Social Security Reform: The Effect of Economic Variability on Individual Accounts and Their Annuities


 

Publication Date: February 2003

Publisher: Library of Congress. Congressional Research Service

Author(s):

Research Area: Banking and finance

Type:

Abstract:

Whether proposed as a supplement or as a replacement of part or all of Social Security, individual accounts are a major issue in the debate about reforming the program. The debate usually focuses on philosophical and budgetary issues about the nature of the program and its future role, and on how individual accounts could be financed. However, there is another issue that tends to arise late in the discussion: how would such accounts be disbursed? Because of concern that many recipients could exhaust their accounts and end up with inadequate income, it is often stipulated or suggested that individual accounts be converted into a lifetime annuity ? a stream of payments that continue for as long as the recipient lives.

Converting individual accounts into annuities, particularly ones that would duplicate Social Security's inflation protection, would create its own issues. Typically, an annuity's value is a function of the account assets, the expected lifetime of the annuitant(s), the rate of return, subsequent inflation, and administrative costs. Existing annuity arrangements usually set the rate of return at an interest rate that is fixed at the time of retirement, and almost never offer full inflation protection. Thus, the value of the annuity is subject to multiple variables, most of which depend on economic circumstances. This report examines the potential variability caused by economic conditions by projecting the value of annuities from individual accounts as a proportion of Social Security benefits promised under current law. It does so by duplicating the year-to-year economic conditions (wage and price growth, interest rates, and the return on the S&P 500 stock index) that occurred in the last 76 years. The annuities examined assume workers would pay 2% of their pay into individual accounts for periods of 10, 20, 30, and 41 years (41 years representing a full career).

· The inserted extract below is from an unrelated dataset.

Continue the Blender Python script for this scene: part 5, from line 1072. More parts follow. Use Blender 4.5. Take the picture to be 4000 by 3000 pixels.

The results show that the value of individual accounts is highly sensitive not only to investment performance during the accumulation phase but also, if converted to an annuity, to the rate of interest prevailing at the time of retirement. The greatest disparity in annuity values found in this study is for workers who invested entirely in stocks for 20 years. If the economic conditions were the same as in 1955-1974, their annuities would replace 5.7% of their Social Security benefit. However, if the economic conditions were the same as in 1980-1999, their annuities would replace 39.8% of their Social Security benefit, seven times as much. If, instead, workers invested throughout a full career, the maximum disparity would be less (a factor of 4.3, instead of 7). The degree of volatility would be lower if the interest rate for the annuity were variable instead of fixed. Adding bonds to the portfolio also would help to limit volatility in the values of the annuities, but over any appreciable period of time these values would be lower than those produced by an all-stock portfolio.

These results could be interpreted to support both sides of the privatization debate. Opponents could point out that the substantial volatility illustrates the risks and uneven treatment that individual accounts would impose on Social Security recipients. Supporters could claim that, even though there is volatility, in the large majority of cases individual accounts would provide workers with annuities that would be higher than what Social Security would provide under current law.